Krol to rest arm for a couple of weeks

CLEVELAND -- Ian Krol's arm isn't hurt, he insists. It just doesn't have the life it did earlier in the season. That's enough of a concern for the Tigers that they wanted him to take a couple of weeks to recover.

"Nothing hurting, nothing sore," Krol said.

Though Krol is listed on the disabled list with left shoulder inflammation, the term he and manager Brad Ausmus are using is "dead arm." If that sounds familiar, it's the same phrase closer Joe Nathan used to describe his situation in mid-April, when his velocity was down and his pitches didn't have the same life.

When dead arm happens at midseason, however, it's a greater concern than early in the year. When it happens to a young pitcher like Krol, the concern rises further. His fastball velocity was down from 94 miles per hour in May to about 92 mph so far in June.

Krol's disabled-list stint essentially allows the Tigers to get his workload back under control and reset his arm. Between Phil Coke's struggles and a lack of other lefty relievers until recently, Krol appeared in 35 of Detroit's first 69 games.

The workload was coming in not only the 23-year-old's first full Major League season, but just his second year as a reliever. He was primarily a starting pitcher on his way up the Minor Leagues before the Nationals converted him to the bullpen. Krol is still learning the nuances of throwing enough pitches to warm up in the bullpen without wasting pitches.

"The bullpen has been great," he said. "At the same time, it's been tough on my arm."

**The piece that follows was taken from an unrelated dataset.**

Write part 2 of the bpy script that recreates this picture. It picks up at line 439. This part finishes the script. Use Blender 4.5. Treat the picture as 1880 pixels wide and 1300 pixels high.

Even without soreness, Krol will spend the upcoming week getting treatment on his arm before he resumes throwing later in the week. He expects to take a brief rehab assignment at Triple-A Toledo around the start of July before he's eligible to come back off the DL on July 6.

McCoy grabs opportunity in Tigers' bullpen

CLEVELAND -- Patrick McCoy was dining on sushi in Charlotte on Saturday afternoon when Triple-A Toledo manager Larry Parrish called him up and told him to get on a plane to Cleveland in two hours. By Sunday afternoon, he was not only in a Major League uniform, he had more than a dozen family members in the stands at Progressive Field.

For a Minor League free agent who had barely pitched above Double-A ball going into the season, it's been quite a year already.

"That's everybody's goal when they sign with a new organization, to make it to the big leagues. I didn't think it was going to happen this fast," McCoy said on Sunday. "Signing with Detroit, I was blessed. I was going to sign with a couple other teams, but me and my agent, we talked a lot, and Detroit was a good fit."

It was an unexpected fit for an organization that opened the season with seven left-handed pitchers at Triple-A Toledo. Between injuries and inconsistency, McCoy ended up passing most of them when Ian Krol's trip to the disabled list created an opportunity.

With a sinkerballing style and a developing changeup that draws swings and misses, the 25-year-old moved through the system quickly. He posted a 3-0 record, a 2.94 ERA and a .246 batting average against between Double-A Erie and Toledo, with left-handed hitters batting just .220 (9-for-41) with 15 strikeouts against him.

"I've been working on my changeup," McCoy said, "just trying to perfect that and get it up to par with my other pitches."

All the while, he's been pitching close to home. He grew up near Buffalo, but has several family members now living in Cleveland, which made Erie a good starting point for him. From there, Toledo wasn't much further away.

With the Tigers in Cleveland when he got the call, he was able to get more than a dozen family members tickets for his first game in a Major League uniform on Sunday.

"My mom, my dad, my wife, my kids, aunt, uncle," he said. "The whole crew's coming out. I have a lot of family in Cleveland."